When data furnishers (like creditors and debt collection agencies) report debts and payments to the credit bureaus, they’re required under the Fair Credit Reporting Act (FCRA) to only report complete and accurate information. 8 However, they’re not actually obligated to report debts in the first place—credit reporting has always been voluntary. 9
When a creditor or lender deletes a legitimate debt that they already reported, it’s ambiguous whether that counts as “declining to report a debt” (which is legal) or as “failing to provide complete and accurate information” (which is illegal).
Can you get in trouble for trying pay for delete?
No, you probably won’t face any legal repercussions for sending a pay-for-delete letter or trying to negotiate to have a negative item removed from your credit report.
However, if a debt collector agrees to your pay-for-delete offer, they’re doing so knowing that they may face legal consequences for violating the FCRA and potentially lose their right to access consumer credit records for breaching their terms of service agreements with the credit bureaus.
This means that you’ll probably have difficulty getting debt collectors on board. Moreover, because of the ambiguous legal status of pay for delete, you’ll have trouble enforcing the agreement if they don’t follow through with the deletion after the fact since illegal contracts are not enforceable.
Fortunately, you almost certainly won’t face any legal consequences for trying to negotiate pay for delete. Even though it’s a long shot, there are really no downsides, so it’s still worth trying.

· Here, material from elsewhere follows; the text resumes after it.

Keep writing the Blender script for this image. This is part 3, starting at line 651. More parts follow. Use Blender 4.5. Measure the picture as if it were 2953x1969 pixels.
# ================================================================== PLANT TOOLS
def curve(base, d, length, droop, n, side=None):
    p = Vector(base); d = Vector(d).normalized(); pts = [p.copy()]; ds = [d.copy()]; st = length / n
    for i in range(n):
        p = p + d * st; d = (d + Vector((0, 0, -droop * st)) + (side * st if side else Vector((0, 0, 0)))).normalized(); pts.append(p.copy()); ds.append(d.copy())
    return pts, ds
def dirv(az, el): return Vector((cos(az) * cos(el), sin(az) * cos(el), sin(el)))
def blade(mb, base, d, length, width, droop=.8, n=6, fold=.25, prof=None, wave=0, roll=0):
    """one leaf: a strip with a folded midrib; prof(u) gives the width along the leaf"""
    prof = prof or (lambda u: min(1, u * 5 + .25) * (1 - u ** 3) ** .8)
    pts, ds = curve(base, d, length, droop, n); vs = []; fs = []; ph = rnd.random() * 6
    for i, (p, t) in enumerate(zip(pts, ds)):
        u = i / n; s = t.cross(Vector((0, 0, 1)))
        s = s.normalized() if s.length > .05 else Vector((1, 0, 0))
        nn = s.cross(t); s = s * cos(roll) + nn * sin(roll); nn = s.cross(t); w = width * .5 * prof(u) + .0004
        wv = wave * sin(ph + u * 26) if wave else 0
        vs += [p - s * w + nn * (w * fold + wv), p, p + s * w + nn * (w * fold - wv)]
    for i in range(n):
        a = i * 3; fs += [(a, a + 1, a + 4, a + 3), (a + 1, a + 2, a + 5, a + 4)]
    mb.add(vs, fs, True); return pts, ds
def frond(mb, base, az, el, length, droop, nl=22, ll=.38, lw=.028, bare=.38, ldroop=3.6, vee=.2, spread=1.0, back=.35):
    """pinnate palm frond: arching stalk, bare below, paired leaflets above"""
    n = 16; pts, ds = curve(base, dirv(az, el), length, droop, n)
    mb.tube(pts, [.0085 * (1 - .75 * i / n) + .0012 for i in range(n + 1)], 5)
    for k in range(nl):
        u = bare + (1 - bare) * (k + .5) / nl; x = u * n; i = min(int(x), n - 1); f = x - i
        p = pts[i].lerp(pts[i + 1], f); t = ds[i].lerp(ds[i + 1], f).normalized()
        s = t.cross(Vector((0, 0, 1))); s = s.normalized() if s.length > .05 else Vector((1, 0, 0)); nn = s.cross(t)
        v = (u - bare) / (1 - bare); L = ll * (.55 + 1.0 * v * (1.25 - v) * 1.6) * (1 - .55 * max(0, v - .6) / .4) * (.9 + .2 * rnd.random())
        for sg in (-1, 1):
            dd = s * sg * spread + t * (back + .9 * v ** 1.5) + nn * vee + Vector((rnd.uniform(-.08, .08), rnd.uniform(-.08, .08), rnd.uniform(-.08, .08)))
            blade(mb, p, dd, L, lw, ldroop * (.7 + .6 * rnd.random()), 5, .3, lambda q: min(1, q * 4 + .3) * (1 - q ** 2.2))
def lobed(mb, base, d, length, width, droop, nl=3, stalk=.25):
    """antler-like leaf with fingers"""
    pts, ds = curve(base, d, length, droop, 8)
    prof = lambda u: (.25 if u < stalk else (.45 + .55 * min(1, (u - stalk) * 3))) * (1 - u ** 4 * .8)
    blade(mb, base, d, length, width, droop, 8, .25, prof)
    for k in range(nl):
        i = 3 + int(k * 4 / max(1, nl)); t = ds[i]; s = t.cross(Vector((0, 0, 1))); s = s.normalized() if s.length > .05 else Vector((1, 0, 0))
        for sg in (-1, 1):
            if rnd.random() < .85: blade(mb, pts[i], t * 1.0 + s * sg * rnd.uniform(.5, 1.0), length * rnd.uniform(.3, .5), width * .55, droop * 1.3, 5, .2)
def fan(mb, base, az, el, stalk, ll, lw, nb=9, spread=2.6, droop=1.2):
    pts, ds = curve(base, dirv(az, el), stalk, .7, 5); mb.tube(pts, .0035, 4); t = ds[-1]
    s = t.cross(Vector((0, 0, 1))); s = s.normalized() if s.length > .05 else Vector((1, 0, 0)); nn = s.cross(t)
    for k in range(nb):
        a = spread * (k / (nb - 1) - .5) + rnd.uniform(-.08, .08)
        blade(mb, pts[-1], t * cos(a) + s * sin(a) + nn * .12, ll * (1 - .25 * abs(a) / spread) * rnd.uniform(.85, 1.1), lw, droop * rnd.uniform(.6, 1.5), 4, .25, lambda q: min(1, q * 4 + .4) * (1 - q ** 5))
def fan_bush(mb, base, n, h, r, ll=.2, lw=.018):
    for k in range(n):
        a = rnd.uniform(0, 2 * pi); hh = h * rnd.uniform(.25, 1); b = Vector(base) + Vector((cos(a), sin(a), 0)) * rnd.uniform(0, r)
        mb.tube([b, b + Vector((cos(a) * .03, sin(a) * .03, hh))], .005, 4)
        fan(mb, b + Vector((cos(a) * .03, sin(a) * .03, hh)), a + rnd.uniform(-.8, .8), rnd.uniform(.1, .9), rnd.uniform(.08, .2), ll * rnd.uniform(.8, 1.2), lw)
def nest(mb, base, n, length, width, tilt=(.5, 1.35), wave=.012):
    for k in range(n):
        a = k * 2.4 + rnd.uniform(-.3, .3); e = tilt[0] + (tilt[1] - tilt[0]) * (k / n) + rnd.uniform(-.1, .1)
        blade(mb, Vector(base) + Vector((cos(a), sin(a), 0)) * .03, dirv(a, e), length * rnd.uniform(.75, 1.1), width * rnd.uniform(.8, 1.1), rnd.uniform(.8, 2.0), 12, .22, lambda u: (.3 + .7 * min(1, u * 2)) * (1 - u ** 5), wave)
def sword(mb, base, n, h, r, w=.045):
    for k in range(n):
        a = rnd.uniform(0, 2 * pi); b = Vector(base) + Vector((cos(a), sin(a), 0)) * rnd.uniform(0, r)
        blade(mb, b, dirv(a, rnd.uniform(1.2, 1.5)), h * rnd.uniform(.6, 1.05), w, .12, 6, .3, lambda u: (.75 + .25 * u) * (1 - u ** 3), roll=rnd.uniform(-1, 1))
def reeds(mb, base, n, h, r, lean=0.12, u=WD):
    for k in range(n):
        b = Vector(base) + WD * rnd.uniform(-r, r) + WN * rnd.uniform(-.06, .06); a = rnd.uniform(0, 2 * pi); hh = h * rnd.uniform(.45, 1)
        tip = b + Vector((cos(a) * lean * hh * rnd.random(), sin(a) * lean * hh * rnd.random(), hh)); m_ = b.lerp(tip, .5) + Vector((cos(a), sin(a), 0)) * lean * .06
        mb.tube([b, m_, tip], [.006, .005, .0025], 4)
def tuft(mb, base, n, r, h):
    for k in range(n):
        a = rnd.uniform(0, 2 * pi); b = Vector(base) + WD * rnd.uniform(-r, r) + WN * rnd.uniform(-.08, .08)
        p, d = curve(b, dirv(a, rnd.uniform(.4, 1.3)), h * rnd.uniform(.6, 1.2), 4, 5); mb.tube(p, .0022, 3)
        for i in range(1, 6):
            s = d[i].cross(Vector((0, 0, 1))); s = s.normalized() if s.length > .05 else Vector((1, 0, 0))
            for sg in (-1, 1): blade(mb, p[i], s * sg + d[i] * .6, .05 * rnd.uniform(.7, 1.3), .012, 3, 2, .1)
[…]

Takeaway: Pay for delete is when you offer payment in exchange for having a collection removed from your credit report.
- You can negotiate pay for delete by sending a pay-for-delete letter to the debt collection agency handling your debt or to your original creditor.
- Pay for delete sometimes works, and your chances are better if you’re negotiating with small debt collection agencies.
- Pay for delete isn’t totally legal because it requires collection agencies or creditors to omit information when reporting to credit bureaus.
- New credit scoring models overlook paid collection accounts, so pay for delete may not be worthwhile because you can simply pay off the debt to stop it from hurting your credit score.
- Paid collections will stay on your credit report for seven years unless they’re disputed, but their effect on your credit score will diminish over time.